Personaggi che – proseguono gli autori – sono protagonisti di una sorta di percorso di formazione, poiché la fedeltà cui fa riferimento il titolo non è solo quella di coppia, ma anche quella verso se stessi: una serie di domande che la storia – affermano gli attori – pone in evidenza, che sono poi le domande universali, ma cui non si vuole dare una risposta.
Universalità è una parola chiave, unita all’attenzione al locale, ai luoghi delle città: aspetti che, come sottolineiamo da tempo, sono ormai al centro delle produzioni audiovisive degli ultimi 20 anni e che, in particolare in tempi recenti, sono tornati ad esserlo sempre più, grazie all’esplosione delle serie tv. E Netflix sta sposando questa visione, come rimarcato dalla manager delle serie italiane original, Ilaria Castiglioni: un dato che assume un rilievo interessante, soprattutto data la diffusione dei prodotti in tanti Paesi e, dunque, della caratteristica propria delle piattaforme streaming, la capacità di coinvolgimento e di diffusione, appunto. Le serie original prodotte di recente, da “Incastrati” di Ficarra e Picone, a “Strappare lungo i bordi” di Zerocalacare, a “Fedeltà, “sembrano serie molto diverse – aggiunge Castiglioni – ma hanno un punto in comune: ognuno di questi show è molto connesso con la città, con il quartiere che ha dato vita ad essi. Quindi, storie universali, ma che diventano particolarmente significative quando sono raccontate dentro un contesto specifico. Ciò è importante perché, da una parte, suscita la curiosità delle persone di approcciarsi a luoghi nuovi, dall’altra suscita identificazione“.

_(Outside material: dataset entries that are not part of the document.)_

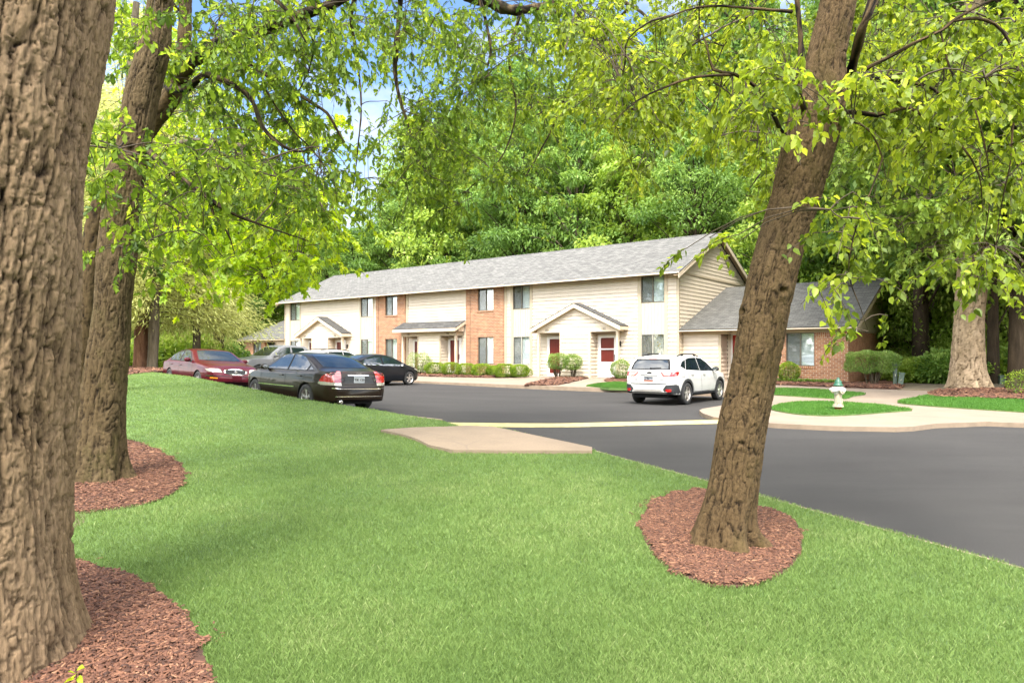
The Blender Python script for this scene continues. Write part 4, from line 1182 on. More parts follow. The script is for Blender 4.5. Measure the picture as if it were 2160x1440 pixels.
    for yy in (0, P['wb']):
        for s in (-1, 1):
            xo = P['hw'] - .012
            t = MB(); prof = [(rw * .66, 0), (rw * .80, -.012), (rw * .94, .0), (rw * .985, .015), (rw, .035), (rw, tw - .035), (rw * .97, tw - .01), (rw * .72, tw)]
            t.lathe([(r_, s * (xo - tw) + s * (tw - q)) for r_, q in prof], 36, (0, yy, rw), axis='x', cap=False)
            wo = t.build('wheel', M['rubber'], E, smooth=True)
            rm = MB(); xf = xo - .012
            rm.lathe([(rw * .60, s * (xf - .10)), (rw * .62, s * (xf - .04)), (rw * .68, s * xf), (rw * .655, s * (xf + .004)), (rw * .60, s * (xf - .02)), (rw * .585, s * (xf - .10))], 36, (0, yy, rw), axis='x', cap=False)
            ns_ = P.get('spokes', 5); dbl = P.get('double', False)
            for k in range(ns_):
                for da in ((-.13, .13) if dbl else (0,)):
                    a = 2 * math.pi * k / ns_ + .3 + da; a2 = 2 * math.pi * k / ns_ + .3 + da * .5
                    wd0, wd1 = (rw * .055, rw * .05) if dbl else (rw * .13, rw * .085)
                    ca, sa = math.cos(a), math.sin(a); cb, sb = math.cos(a2), math.sin(a2)
                    r0, r1 = rw * .08, rw * .625
                    def pt(r_, off, c, s_, xx): return (s * xx, yy + r_ * c - off * s_, rw + r_ * s_ + off * c)
                    x0_, x1_ = xf - .035, xf - .008
                    vs = [pt(r0, -wd0, cb, sb, x0_ + .015), pt(r0, wd0, cb, sb, x0_ + .015), pt(r1, wd1, ca, sa, x1_), pt(r1, -wd1, ca, sa, x1_)]
                    vs += [(v[0] - s * .035, v[1], v[2]) for v in vs]
                    rm.add(vs, [(0, 1, 2, 3), (4, 5, 1, 0), (5, 6, 2, 1), (6, 7, 3, 2), (7, 4, 0, 3), (7, 6, 5, 4)])
            rm.lathe([(0, s * (xf - .012)), (rw * .14, s * (xf - .016)), (rw * .17, s * (xf - .05)), (0, s * (xf - .052))], 18, (0, yy, rw), axis='x')
            rm.build('rim', M['alloy'], wo)
            dk = MB(); dk.lathe([(0, s * (xf - .085)), (rw * .61, s * (xf - .086)), (rw * .61, s * (xf - .10)), (0, s * (xf - .10))], 30, (0, yy, rw), axis='x'); dk.build('brake_disc', M['black'], wo)
    for fn in P.get('extra', []): fn(E, proj, patch, line)
    # underbody so that no light shows through
    u = MB(); u.box(-P['hw'] + .36, P['hw'] - .36, P['top'][0][0] + .25, P['top'][-1][0] - .25, P['rw'] * .62, P['rw'] * .62 + .1); u.tube([(-P['hw'] + .2, 0, rw), (P['hw'] - .2, 0, rw)], .05, 8)
    u.build('underbody', M['black'], E)
    # set down on the asphalt, following its slope
    h = R(head); f = np.array([-math.sin(h), math.cos(h)]); r_ = np.array([math.cos(h), math.sin(h)]); p = np.array(pos)
    tr_ = P['hw'] - .12
    zf = [float(road_h(*(p + f * P['wb'] + r_ * s * tr_))) for s in (-1, 1)]; zr = [float(road_h(*(p + r_ * s * tr_))) for s in (-1, 1)]
    pz = (sum(zr)) / 2
    Y = Vector((f[0], f[1], (sum(zf) / 2 - pz) / P['wb'])).normalized(); X = Vector((r_[0], r_[1], (zr[1] - zr[0]) / (2 * tr_))).normalized()
    Zv = X.cross(Y).normalized(); X = Y.cross(Zv)
    Mx = Matrix((X, Y, Zv)).transposed().to_4x4(); Mx.translation = (p[0], p[1], pz + .002)
    E.matrix_world = Mx
    bm.free()
    return E

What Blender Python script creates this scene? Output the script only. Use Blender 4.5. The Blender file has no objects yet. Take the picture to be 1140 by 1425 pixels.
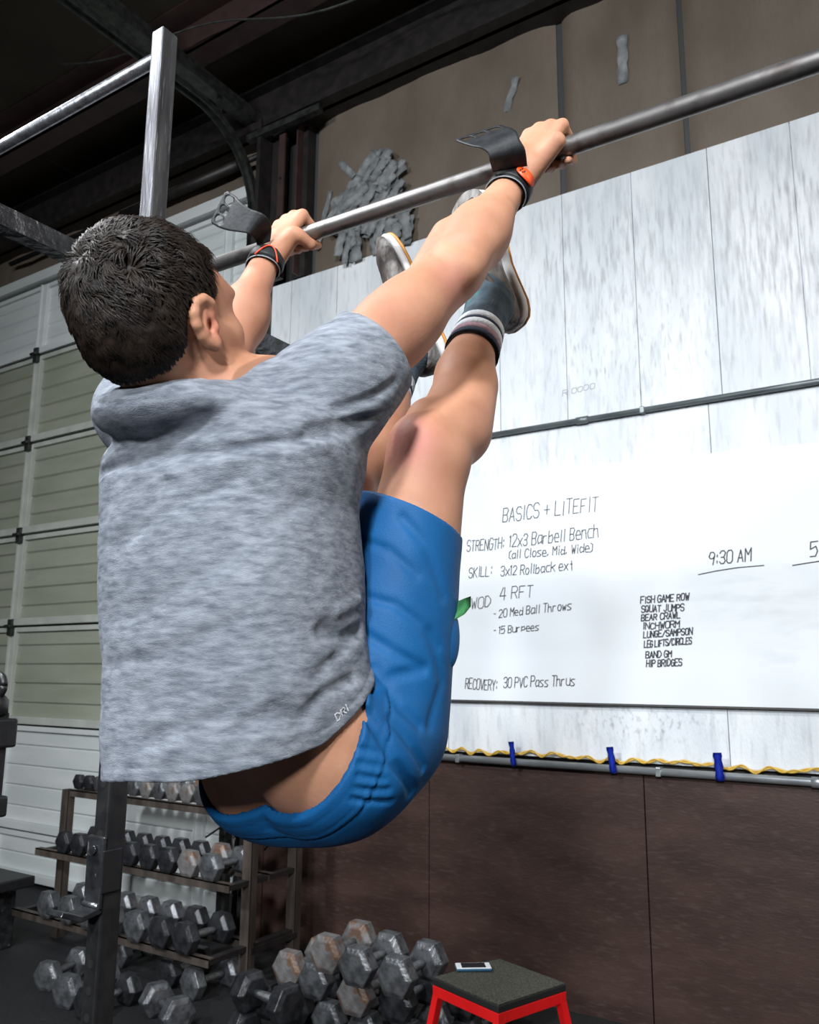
import bpy, bmesh, math, random
import numpy as np
from mathutils import Vector, Matrix, noise as mnoise
random.seed(7); rng = np.random.default_rng(5)
S = bpy.context.scene
COL = S.collection

# ---------------------------------------------------------------- camera
cam_d = bpy.data.cameras.new('camera'); cam = bpy.data.objects.new('camera', cam_d); COL.objects.link(cam)
RW = ((0.83710514, -0.09739616, -0.53830194), (0.54700106, 0.16107205, 0.82148989), (0.00669544, -0.98212514, 0.18811004))
cam.matrix_world = Matrix(((RW[0][0], -RW[0][1], -RW[0][2], 0.0), (RW[1][0], -RW[1][1], -RW[1][2], 0.0), (RW[2][0], -RW[2][1], -RW[2][2], 1.6), (0, 0, 0, 1)))
cam_d.sensor_fit = 'VERTICAL'; cam_d.sensor_height = 36; cam_d.sensor_width = 28.8; cam_d.lens = 1180 / 1425 * 36
cam_d.clip_start = 0.05
cam_d.dof.use_dof = True; cam_d.dof.focus_distance = 1.45; cam_d.dof.aperture_fstop = 11
S.camera = cam
# ---------------------------------------------------------------- world and lamps
W = bpy.data.worlds.new('world'); S.world = W; W.use_nodes = True
W.node_tree.nodes['Background'].inputs[0].default_value = (0.60, 0.72, 0.90, 1)
W.node_tree.nodes['Background'].inputs[1].default_value = 0.008
def area(name, loc, target, size, power, col=(1, 1, 1), sy=None, spread=180):
    d = bpy.data.lights.new(name, 'AREA'); d.energy = power; d.color = col
    d.shape = 'RECTANGLE'; d.size = size; d.size_y = sy or size; d.spread = math.radians(spread)
    o = bpy.data.objects.new(name, d); COL.objects.link(o); o.location = loc
    o.rotation_euler = (Vector(target) - Vector(loc)).to_track_quat('-Z', 'Y').to_euler()
    return o
area('lamp_key', (0.9, -2.4, 4.5), (-2.0, 4.2, 1.2), 0.45, 85, (0.93, 0.97, 1.0), None, 105)
area('lamp_left', (-3.4, -2.2, 4.6), (-3.6, 4.2, 1.2), 0.45, 82, (0.93, 0.97, 1.0), None, 105)
area('lamp_far', (1.5, -5.6, 3.7), (-2.0, 4.2, 1.5), 0.6, 125, (0.93, 0.97, 1.0), None, 105)
area('lamp_overhead', (-2.7, 0.2, 5.0), (-1.4, 1.7, 1.2), 0.4, 62, (0.95, 0.97, 1.0), None, 120)
area('lamp_side', (2.2, 1.6, 3.6), (-0.7, 1.2, 1.9), 0.6, 40, (1.0, 0.90, 0.80))
S.view_settings.view_transform = 'Standard'; S.view_settings.look = 'None'; S.view_settings.gamma = 1
S.view_settings.use_curve_mapping = False; S.view_settings.exposure = 0.0

# ---------------------------------------------------------------- helpers
def tag(o, label=None, cat=None, group=None, kind=None):
    if label: o['label'] = label
    if cat: o['category'] = cat
    if group: o['group'] = group
    if kind: o['kind'] = kind
    return o
def empty(name, loc=(0, 0, 0), label=None, cat=None, group=None, rz=0):
    o = bpy.data.objects.new(name, None); COL.objects.link(o); o.location = loc; o.rotation_euler = (0, 0, rz)
    o.empty_display_size = 0.05
    return tag(o, label, cat, group)
def link(name, me, mat=None, parent=None, smooth=False):
    if isinstance(me, bmesh.types.BMesh):
        b = me; me = bpy.data.meshes.new(name); b.normal_update(); b.to_mesh(me); b.free()
    o = bpy.data.objects.new(name, me); COL.objects.link(o)
    if mat is not None: me.materials.append(mat)
    if parent is not None: o.parent = parent
    if smooth:
        for p in me.polygons: p.use_smooth = True
    return o
def copy_tree(o, parent=None):
    c = o.copy(); COL.objects.link(c); c.parent = parent
    for ch in o.children: copy_tree(ch, c)
    return c
def box(b, x0, x1, y0, y1, z0, z1, bev=0.0):
    r = bmesh.ops.create_cube(b, size=1)
    vs = r['verts']
    for v in vs:
        v.co = Vector((x0 + (v.co.x + .5) * (x1 - x0), y0 + (v.co.y + .5) * (y1 - y0), z0 + (v.co.z + .5) * (z1 - z0)))
    if bev > 0:
        es = list({e for v in vs for e in v.link_edges})
        bmesh.ops.bevel(b, geom=es, offset=bev, segments=2, profile=0.5, affect='EDGES')
def boxo(name, x0, x1, y0, y1, z0, z1, mat, parent=None, bev=0.0):
    b = bmesh.new(); box(b, x0, x1, y0, y1, z0, z1, bev); return link(name, b, mat, parent)
def tube(b, pts, r, n=10, cap=True):
    pts = [Vector(p) for p in pts]; rings = []
    rr = r if hasattr(r, '__len__') else [r] * len(pts)
    t0 = (pts[1] - pts[0]).normalized(); nrm = t0.orthogonal().normalized()
    for i, p in enumerate(pts):
        t = ((pts[min(i + 1, len(pts) - 1)] - pts[max(i - 1, 0)])).normalized()
        nrm = (nrm - t * nrm.dot(t)).normalized(); bi = t.cross(nrm)
        rings.append([b.verts.new(p + (nrm * math.cos(2 * math.pi * k / n) + bi * math.sin(2 * math.pi * k / n)) * rr[i]) for k in range(n)])
    for i in range(len(rings) - 1):
        for k in range(n):
            f = b.faces.new((rings[i][k], rings[i][(k + 1) % n], rings[i + 1][(k + 1) % n], rings[i + 1][k])); f.smooth = n > 6
    if cap:
        b.faces.new(rings[0][::-1]); b.faces.new(rings[-1])
def tubeo(name, pts, r, mat, parent=None, n=16):
    b = bmesh.new(); tube(b, pts, r, n); return link(name, b, mat, parent)
def beam(b, p0, p1, w, h):
    """rectangular bar from p0 to p1, width w sideways and h upright"""
    p0, p1 = Vector(p0), Vector(p1); t = (p1 - p0).normalized(); up = Vector((0, 0, 1))
    if abs(t.dot(up)) > .95: up = Vector((0, 1, 0))
    s = t.cross(up).normalized(); u = s.cross(t)
    v = [b.verts.new(p + s * a * w / 2 + u * c * h / 2) for p in (p0, p1) for a, c in ((-1, -1), (1, -1), (1, 1), (-1, 1))]
    for q in ((0, 1, 2, 3), (7, 6, 5, 4), (0, 4, 5, 1), (1, 5, 6, 2), (2, 6, 7, 3), (3, 7, 4, 0)):
        b.faces.new([v[i] for i in q])
    bmesh.ops.recalc_face_normals(b, faces=b.faces[:])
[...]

In pratica, dal locale al globale, l’universalità che nasce dal locale: aspetti sui quali da tempo abbiamo aperto una riflessione, come elementi che stanno caratterizzando e che, molto probabilmente, continueranno a caratterizzare la produzione audiovisiva italiana. Il tutto facendo del territorio, dei luoghi, i protagonisti aggiunti: nel caso di “Fedeltà”, una Milano che spazia tra modernità e classicità e che diviene, con le diverse location, partecipe dei differenti stati d’animo dei personaggi. Come evidenzia Molaioli (nel solco di quella che è oggi la visione moderna che sta connotando il cinema e le serie), l’intento è stato quello “raccontare luoghi che non solo fossero esteticamente cornici, ma che diventassero ogni volta un po’ narrativi“.